Já não sei se quero ilhas ou quero multidões. Também não sei se quero distâncias ou proximidades, convívio ou desolação. Talvez bastasse estar em paz em qualquer lugar. Mas em qual lugar?
Prefiro os silêncios às vozes, aos barulhos, aos murmúrios. Porém sei que é impossível calar o mundo. Sempre haverá um grito por todo lugar. À noite, quando mais desejo a calma silenciosa, eis que os gatos ecoam seus gemidos de dor e prazer.
Tomo um café forte, quente, sem açúcar, pelo simples prazer da bebida. Não apenas um, mas muitos cafés desde o acordar ainda antes do cantar do galo. Depois acendo um cigarro e fico meditando sobre as dores do mundo.
Nietzsche tinha razão. Schopenhauer também. Tudo é ilusão. Não há, no viver, nada além de uma tábua de faquir e de um braseiro lanhando de fogo a pele. Daí que não há profeta ou filósofo que não chore à beira do rio.
Mas refletir muito atormenta a alma já transtornada até mesmo pelas simplicidades. Nada mais parece causar prazer, contentamento, a paz merecida. Em tudo, apenas o medo, a agonia, a angústia, a ficção. Um mundo acorrentado e sem saída.
Gosto quando chove na madrugada por que o seu som toma a voz de todos os outros sons. Mas também pela sua feição melancólica a cada pingo. Certamente que são lágrimas desprendidas de qualquer face oculta. Que pode ser a minha ou de qualquer um.
Queria pegar o sol com a mão e sentir seu calor. Talvez seja frio demais se espalhado na mão. Já a lua eu sei que é quente, chamejante, ardente demais. E sei por que não há luar que não traga na sua luz uma nostalgia profundamente angustiante.
Delírios, insanidades, distúrbios, enlouquecimento? Não. Ou sim. Ora, a razão se perdeu e em seu lugar permaneceu apenas a conveniência. E não há como ter sanidade se ao redor tudo enlouquece e em pesadelo se transforma.
Ainda assim eu gosto de meditar. Os pombos e as folhas mortas da amendoeira sabem bem disso. Logo ao amanhecer, mas principalmente ao entardecer, sento-me no velho banco defronte aquilo que um dia já foi um jardim.

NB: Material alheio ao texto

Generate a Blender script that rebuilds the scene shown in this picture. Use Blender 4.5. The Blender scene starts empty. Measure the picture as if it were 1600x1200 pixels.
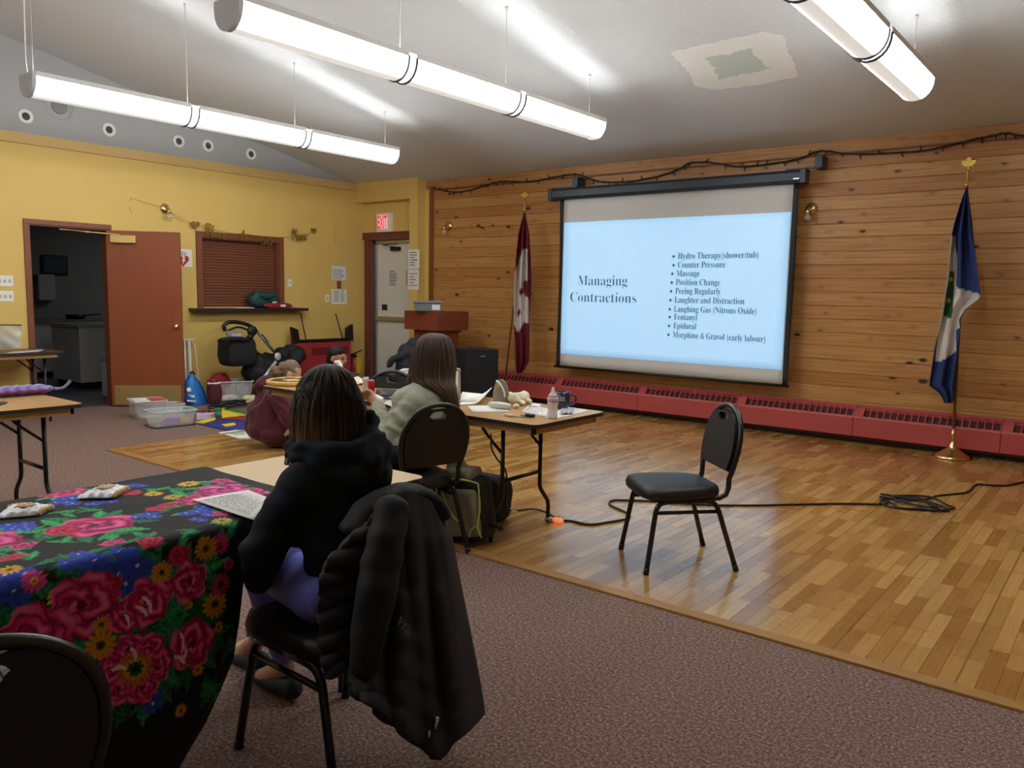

As horas passam que nem sinto. Os pombos me chegam e contam segredos. As folhas mortas me recobrem como se desejassem esconder os meus olhos molhados. Em instantes assim, talvez até eu converse sozinho, dialogue comigo mesmo, mas nunca me perguntei sobre o que tanto falo.
Então vem a ventania e deixa tudo ainda mais entristecido. As folhas são levadas como se fossem apenas restos. E realmente são. Os outonos são enfermidades que abrem túmulos e provocam tristezas e dores. Pelos arredores, uivos e murmúrios de outras folhagens e dos ocultos que permanecem como almas encantadas.
Além da tristeza mais triste, muito triste é conviver com jardins desolados, ressequidos, sem flores. Pelos canteiros apenas as recordações, as saudades, as relembranças. Talvez seja por isso que a janela adiante não é mais aberta. Não há mais borboletas, pássaros, gafanhotos. Nada. Somente o entristecimento da solidão.
Talvez um dia eu escreva alguma coisa sobre o nada no ser. O livro do nada contando tudo sobre o absolutamente nada. Mas nem tudo vazio assim. Certamente que numa página estará escrito que à frente havia uma porta esperando ser aberta. Noutra página, dizendo sobre uma estrada adiante. E noutra mais sobre a distância de tudo.
Mas não há folha de papel onde vivo e as folhas da amendoeira já foram levadas ao vento. Nada posso guardar no olhar. Tudo se molha, tudo escorre, tudo se vai. Nada posso guardar em mim ou dentro de mim. A solidão tomou todos os espaços.
E assim a vida vai. Um viver, apenas... Ou não.